GIVEN REQUEST: Quote word for word the lines below, beginning with the first and ending with the one that has "COL = S.collection". Drop the pictures.

SOURCE EXCERPT:
+++

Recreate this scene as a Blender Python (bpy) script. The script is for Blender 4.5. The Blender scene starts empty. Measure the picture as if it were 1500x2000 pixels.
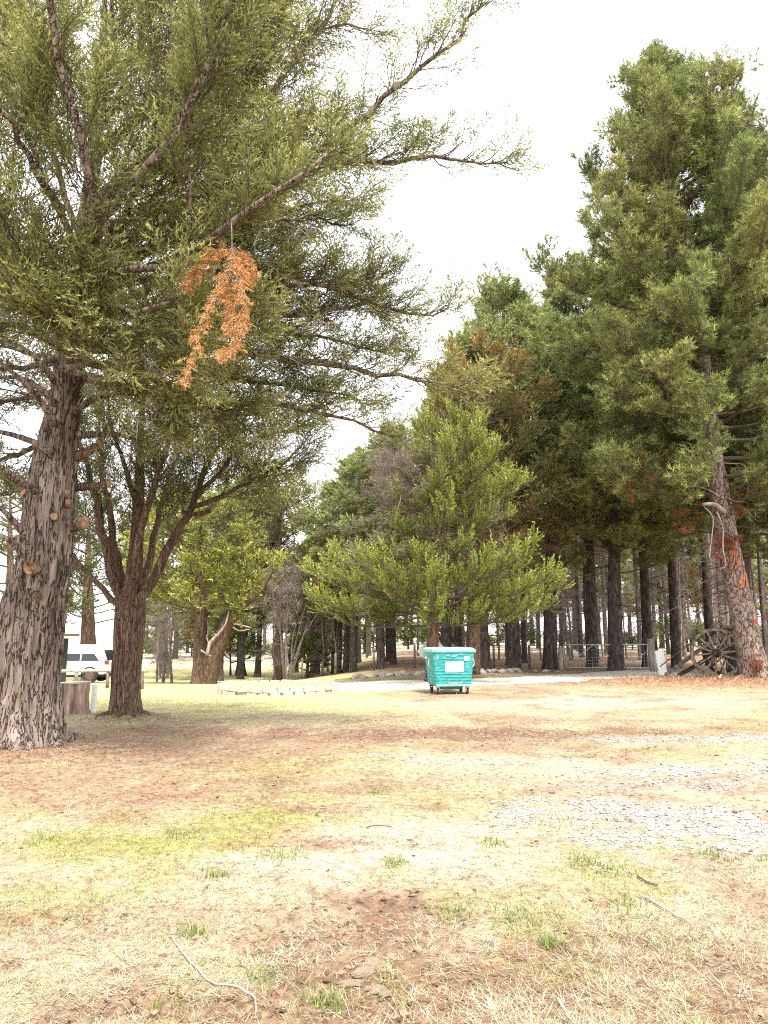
import bpy, math
import numpy as np
from mathutils import Vector, Matrix

R = math.radians
S = bpy.context.scene
COL = S.collection

# ------------------------------------------------------------------ camera
PITCH = 9.44
FPX = 26.0 / 36.0 * 2000.0          # focal length in photo pixels
cam = bpy.data.cameras.new('camera')
cam.sensor_fit = 'VERTICAL'; cam.sensor_height = 36.0; cam.lens = 26.0
cam.clip_start = 0.05; cam.clip_end = 3000
camo = bpy.data.objects.new('camera', cam); COL.objects.link(camo)
camo.location = (0, 0, 1.6); camo.rotation_euler = (R(90 + PITCH), 0, 0)
S.camera = camo

# ------------------------------------------------------------------ sky, sun, exposure
SUN_DIR = Vector((0.24, -0.56, 1.0)).normalized()   # towards the sun: behind the camera, to the right
W = bpy.data.worlds.new('World'); S.world = W; W.use_nodes = True
nt = W.node_tree; nt.nodes.clear()
wo = nt.nodes.new('ShaderNodeOutputWorld'); bg = nt.nodes.new('ShaderNodeBackground')
sky = nt.nodes.new('ShaderNodeTexSky'); sky.sky_type = 'NISHITA'; sky.sun_disc = False
sky.sun_elevation = math.asin(SUN_DIR.z); sky.sun_rotation = math.atan2(SUN_DIR.x, SUN_DIR.y)
sky.dust_density = 4.0; sky.air_density = 1.0
mixc = nt.nodes.new('ShaderNodeMix'); mixc.data_type = 'RGBA'
mixc.inputs[0].default_value = 0.86
nt.links.new(sky.outputs[0], mixc.inputs[6])
mixc.inputs[7].default_value = (7.3, 7.35, 7.5, 1)      # thin bright overcast veil
nt.links.new(mixc.outputs[2], bg.inputs[0]); bg.inputs[1].default_value = 0.10
nt.links.new(bg.outputs[0], wo.inputs[0])
sl = bpy.data.lights.new('sun', 'SUN'); sl.energy = 2.7; sl.angle = R(14); sl.color = (1.0, 0.955, 0.88)
so = bpy.data.objects.new('sun', sl); COL.objects.link(so)
so.rotation_euler = SUN_DIR.to_track_quat('Z', 'Y').to_euler()
vs = S.view_settings; vs.view_transform = 'Standard'; vs.look = 'None'; vs.gamma = 1; vs.use_curve_mapping = False
vs.exposure = 1.95
S.cycles.max_bounces = 7; S.cycles.diffuse_bounces = 4; S.cycles.transmission_bounces = 4
S.cycles.use_denoising = False; S.cycles.pixel_filter_type = 'BLACKMAN_HARRIS'; S.cycles.filter_width = 1.1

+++

EXERCISE SOLUTION:
Recreate this scene as a Blender Python (bpy) script. The script is for Blender 4.5. The Blender scene starts empty. Measure the picture as if it were 1500x2000 pixels.
import bpy, math
import numpy as np
from mathutils import Vector, Matrix

R = math.radians
S = bpy.context.scene
COL = S.collection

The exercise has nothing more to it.